### What you should do
All entries must be extracted exactly, with nothing added or dropped.

-- Start Material provided --

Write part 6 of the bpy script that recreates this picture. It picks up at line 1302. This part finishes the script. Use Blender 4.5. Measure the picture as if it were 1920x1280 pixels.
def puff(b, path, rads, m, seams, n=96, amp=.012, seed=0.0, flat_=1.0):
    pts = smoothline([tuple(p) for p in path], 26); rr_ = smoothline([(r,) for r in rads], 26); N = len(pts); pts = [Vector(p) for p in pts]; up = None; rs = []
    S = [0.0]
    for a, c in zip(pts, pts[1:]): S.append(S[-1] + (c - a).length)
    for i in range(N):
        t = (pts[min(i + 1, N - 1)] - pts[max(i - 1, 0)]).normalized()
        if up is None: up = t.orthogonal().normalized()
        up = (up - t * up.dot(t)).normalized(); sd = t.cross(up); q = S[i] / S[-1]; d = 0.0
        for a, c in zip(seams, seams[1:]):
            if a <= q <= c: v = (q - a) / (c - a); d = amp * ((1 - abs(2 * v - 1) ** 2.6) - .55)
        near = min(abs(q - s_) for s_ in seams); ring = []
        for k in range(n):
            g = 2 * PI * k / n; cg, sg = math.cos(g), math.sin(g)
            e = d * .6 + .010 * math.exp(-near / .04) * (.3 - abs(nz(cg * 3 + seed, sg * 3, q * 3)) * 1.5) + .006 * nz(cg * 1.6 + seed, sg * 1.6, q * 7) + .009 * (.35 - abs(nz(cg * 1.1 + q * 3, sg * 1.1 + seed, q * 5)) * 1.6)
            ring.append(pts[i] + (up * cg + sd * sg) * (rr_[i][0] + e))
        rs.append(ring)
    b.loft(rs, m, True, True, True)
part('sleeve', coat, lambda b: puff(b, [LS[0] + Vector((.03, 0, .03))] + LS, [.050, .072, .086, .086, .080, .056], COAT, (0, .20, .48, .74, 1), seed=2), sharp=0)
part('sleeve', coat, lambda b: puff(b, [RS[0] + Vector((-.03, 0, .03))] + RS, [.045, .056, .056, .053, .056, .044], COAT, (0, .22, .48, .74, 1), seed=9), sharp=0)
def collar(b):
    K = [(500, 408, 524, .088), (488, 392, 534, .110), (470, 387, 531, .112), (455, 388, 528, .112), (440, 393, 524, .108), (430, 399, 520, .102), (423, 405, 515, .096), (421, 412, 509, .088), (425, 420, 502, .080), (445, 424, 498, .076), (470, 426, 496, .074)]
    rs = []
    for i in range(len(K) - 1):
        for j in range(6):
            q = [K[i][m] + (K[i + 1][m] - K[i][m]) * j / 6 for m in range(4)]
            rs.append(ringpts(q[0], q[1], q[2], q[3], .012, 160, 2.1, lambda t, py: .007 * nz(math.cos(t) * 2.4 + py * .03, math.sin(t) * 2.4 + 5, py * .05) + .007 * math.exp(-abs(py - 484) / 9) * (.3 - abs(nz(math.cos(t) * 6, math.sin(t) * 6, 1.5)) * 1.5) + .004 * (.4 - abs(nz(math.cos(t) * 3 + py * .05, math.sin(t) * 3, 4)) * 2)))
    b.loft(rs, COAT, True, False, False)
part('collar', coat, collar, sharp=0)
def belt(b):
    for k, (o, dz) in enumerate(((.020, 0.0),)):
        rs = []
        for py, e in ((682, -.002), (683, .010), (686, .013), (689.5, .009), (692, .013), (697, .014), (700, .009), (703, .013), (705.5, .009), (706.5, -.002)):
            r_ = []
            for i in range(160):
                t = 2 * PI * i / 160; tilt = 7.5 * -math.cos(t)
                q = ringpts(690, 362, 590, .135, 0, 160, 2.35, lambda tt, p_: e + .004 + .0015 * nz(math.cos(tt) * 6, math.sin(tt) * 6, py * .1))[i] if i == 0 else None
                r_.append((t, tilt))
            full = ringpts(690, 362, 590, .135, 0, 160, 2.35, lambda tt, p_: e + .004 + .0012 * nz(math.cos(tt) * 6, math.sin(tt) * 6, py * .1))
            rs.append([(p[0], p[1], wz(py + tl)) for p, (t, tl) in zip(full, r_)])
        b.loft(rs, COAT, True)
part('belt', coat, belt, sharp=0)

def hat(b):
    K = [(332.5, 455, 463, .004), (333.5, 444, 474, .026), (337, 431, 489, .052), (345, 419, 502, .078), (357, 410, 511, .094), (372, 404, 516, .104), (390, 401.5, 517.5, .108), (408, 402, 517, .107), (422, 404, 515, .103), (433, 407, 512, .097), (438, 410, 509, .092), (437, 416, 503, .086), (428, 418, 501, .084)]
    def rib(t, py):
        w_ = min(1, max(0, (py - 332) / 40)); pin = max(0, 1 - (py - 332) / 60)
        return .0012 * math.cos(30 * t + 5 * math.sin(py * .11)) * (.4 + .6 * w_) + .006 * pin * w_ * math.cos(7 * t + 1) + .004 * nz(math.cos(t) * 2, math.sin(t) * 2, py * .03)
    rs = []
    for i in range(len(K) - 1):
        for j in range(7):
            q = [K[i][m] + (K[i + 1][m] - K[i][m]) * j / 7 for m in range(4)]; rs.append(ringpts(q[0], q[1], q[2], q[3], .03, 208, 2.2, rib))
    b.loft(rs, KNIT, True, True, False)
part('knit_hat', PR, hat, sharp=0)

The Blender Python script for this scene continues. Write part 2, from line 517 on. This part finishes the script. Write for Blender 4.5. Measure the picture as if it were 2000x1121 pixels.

-- End Material provided --

### The answer
Write part 6 of the bpy script that recreates this picture. It picks up at line 1302. This part finishes the script. Use Blender 4.5. Measure the picture as if it were 1920x1280 pixels.
def puff(b, path, rads, m, seams, n=96, amp=.012, seed=0.0, flat_=1.0):
    pts = smoothline([tuple(p) for p in path], 26); rr_ = smoothline([(r,) for r in rads], 26); N = len(pts); pts = [Vector(p) for p in pts]; up = None; rs = []
    S = [0.0]
    for a, c in zip(pts, pts[1:]): S.append(S[-1] + (c - a).length)
    for i in range(N):
        t = (pts[min(i + 1, N - 1)] - pts[max(i - 1, 0)]).normalized()
        if up is None: up = t.orthogonal().normalized()
        up = (up - t * up.dot(t)).normalized(); sd = t.cross(up); q = S[i] / S[-1]; d = 0.0
        for a, c in zip(seams, seams[1:]):
            if a <= q <= c: v = (q - a) / (c - a); d = amp * ((1 - abs(2 * v - 1) ** 2.6) - .55)
        near = min(abs(q - s_) for s_ in seams); ring = []
        for k in range(n):
            g = 2 * PI * k / n; cg, sg = math.cos(g), math.sin(g)
            e = d * .6 + .010 * math.exp(-near / .04) * (.3 - abs(nz(cg * 3 + seed, sg * 3, q * 3)) * 1.5) + .006 * nz(cg * 1.6 + seed, sg * 1.6, q * 7) + .009 * (.35 - abs(nz(cg * 1.1 + q * 3, sg * 1.1 + seed, q * 5)) * 1.6)
            ring.append(pts[i] + (up * cg + sd * sg) * (rr_[i][0] + e))
        rs.append(ring)
    b.loft(rs, m, True, True, True)
part('sleeve', coat, lambda b: puff(b, [LS[0] + Vector((.03, 0, .03))] + LS, [.050, .072, .086, .086, .080, .056], COAT, (0, .20, .48, .74, 1), seed=2), sharp=0)
part('sleeve', coat, lambda b: puff(b, [RS[0] + Vector((-.03, 0, .03))] + RS, [.045, .056, .056, .053, .056, .044], COAT, (0, .22, .48, .74, 1), seed=9), sharp=0)
def collar(b):
    K = [(500, 408, 524, .088), (488, 392, 534, .110), (470, 387, 531, .112), (455, 388, 528, .112), (440, 393, 524, .108), (430, 399, 520, .102), (423, 405, 515, .096), (421, 412, 509, .088), (425, 420, 502, .080), (445, 424, 498, .076), (470, 426, 496, .074)]
    rs = []
    for i in range(len(K) - 1):
        for j in range(6):
            q = [K[i][m] + (K[i + 1][m] - K[i][m]) * j / 6 for m in range(4)]
            rs.append(ringpts(q[0], q[1], q[2], q[3], .012, 160, 2.1, lambda t, py: .007 * nz(math.cos(t) * 2.4 + py * .03, math.sin(t) * 2.4 + 5, py * .05) + .007 * math.exp(-abs(py - 484) / 9) * (.3 - abs(nz(math.cos(t) * 6, math.sin(t) * 6, 1.5)) * 1.5) + .004 * (.4 - abs(nz(math.cos(t) * 3 + py * .05, math.sin(t) * 3, 4)) * 2)))
    b.loft(rs, COAT, True, False, False)
part('collar', coat, collar, sharp=0)
def belt(b):
    for k, (o, dz) in enumerate(((.020, 0.0),)):
        rs = []
        for py, e in ((682, -.002), (683, .010), (686, .013), (689.5, .009), (692, .013), (697, .014), (700, .009), (703, .013), (705.5, .009), (706.5, -.002)):
            r_ = []
            for i in range(160):
                t = 2 * PI * i / 160; tilt = 7.5 * -math.cos(t)
                q = ringpts(690, 362, 590, .135, 0, 160, 2.35, lambda tt, p_: e + .004 + .0015 * nz(math.cos(tt) * 6, math.sin(tt) * 6, py * .1))[i] if i == 0 else None
                r_.append((t, tilt))
            full = ringpts(690, 362, 590, .135, 0, 160, 2.35, lambda tt, p_: e + .004 + .0012 * nz(math.cos(tt) * 6, math.sin(tt) * 6, py * .1))
            rs.append([(p[0], p[1], wz(py + tl)) for p, (t, tl) in zip(full, r_)])
        b.loft(rs, COAT, True)
part('belt', coat, belt, sharp=0)

def hat(b):
    K = [(332.5, 455, 463, .004), (333.5, 444, 474, .026), (337, 431, 489, .052), (345, 419, 502, .078), (357, 410, 511, .094), (372, 404, 516, .104), (390, 401.5, 517.5, .108), (408, 402, 517, .107), (422, 404, 515, .103), (433, 407, 512, .097), (438, 410, 509, .092), (437, 416, 503, .086), (428, 418, 501, .084)]
    def rib(t, py):
        w_ = min(1, max(0, (py - 332) / 40)); pin = max(0, 1 - (py - 332) / 60)
        return .0012 * math.cos(30 * t + 5 * math.sin(py * .11)) * (.4 + .6 * w_) + .006 * pin * w_ * math.cos(7 * t + 1) + .004 * nz(math.cos(t) * 2, math.sin(t) * 2, py * .03)
    rs = []
    for i in range(len(K) - 1):
        for j in range(7):
            q = [K[i][m] + (K[i + 1][m] - K[i][m]) * j / 7 for m in range(4)]; rs.append(ringpts(q[0], q[1], q[2], q[3], .03, 208, 2.2, rib))
    b.loft(rs, KNIT, True, True, False)
part('knit_hat', PR, hat, sharp=0)

The Blender Python script for this scene continues. Write part 2, from line 517 on. This part finishes the script. Write for Blender 4.5. Measure the picture as if it were 2000x1121 pixels.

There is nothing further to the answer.